Audio tools

Remove vocals

Drop a stereo track to cancel its center-panned vocal and get an approximate instrumental MP3. This uses channel cancellation, not AI, so it works best on stereo mixes and may also thin out centered bass and drums. Everything runs in your browser, so the audio never leaves your device.

How center-channel cancellation works

In a typical stereo mix the lead vocal is panned dead-center, which means it sits at almost the same level in the left and right channels. Subtracting one channel from the other cancels everything the two channels share, including that centered vocal, while the instruments that are spread across the stereo field survive. The exact operation is ffmpeg's well-known karaoke pan: pan=stereo|c0=c0-c1|c1=c1-c0. The new left is the old left minus the old right, and the new right is the old right minus the old left.
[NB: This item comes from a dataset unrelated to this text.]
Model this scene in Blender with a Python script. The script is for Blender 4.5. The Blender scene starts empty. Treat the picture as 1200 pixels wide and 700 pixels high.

This is not AI stem separation

There is no model here, just channel math. That has real consequences. It only does anything on a genuine stereo source. A mono file has identical channels, so subtracting them leaves near-silence. It also removes other centered content. Bass, kick, and snare are usually panned to the center too, so the instrumental can sound thin or lose its low end. And vocals recorded with stereo width, doubling, or heavy reverb are only partly cancelled. Treat the result as a quick, approximate instrumental, not a clean studio stem.

Is it private?

Yes. The processing is a WebAssembly audio engine running on your own machine. Nothing is uploaded, stored, or seen by us. There is no server to send files to, and it still works offline once the page has loaded.

Frequently asked questions

How does this remove vocals — is it AI?
No, there is no AI or machine-learning model involved. It uses center-channel cancellation: in most stereo mixes the lead vocal is panned dead-center, so it is nearly identical in the left and right channels. Subtracting one channel from the other cancels whatever is common to both, which removes the centered vocal and leaves the stereo-spread instruments.
Will it work on any song?
Only on true stereo tracks where the vocal is mixed in the center. A mono file has nothing to subtract, so it will come out silent or nearly silent. Vocals with heavy stereo reverb, doubling, or wide panning are only partly removed.
Why does the bass or drums sound thinner afterward?
Because bass, kick, and snare are usually panned to the center too, the cancellation removes them along with the vocal. That is the trade-off of this technique. It cannot tell a centered vocal apart from a centered instrument. The result is an approximate instrumental, not a clean studio stem.
What format do I get back?
An MP3 encoded at 192 kbps, named with an "-instrumental" suffix so it is easy to tell apart from your source. The input can be MP3, WAV, M4A, AAC, FLAC, OGG, Opus, or AIFF.
Are my files uploaded to a server?
No. The processing runs on your device using a WebAssembly audio engine. Your audio is never sent anywhere, and the tool keeps working even if you go offline after the page loads.
Is it free, and do I need an account?
It is free with no watermarks, no daily caps, and no sign-up. Drop a stereo file and download the result.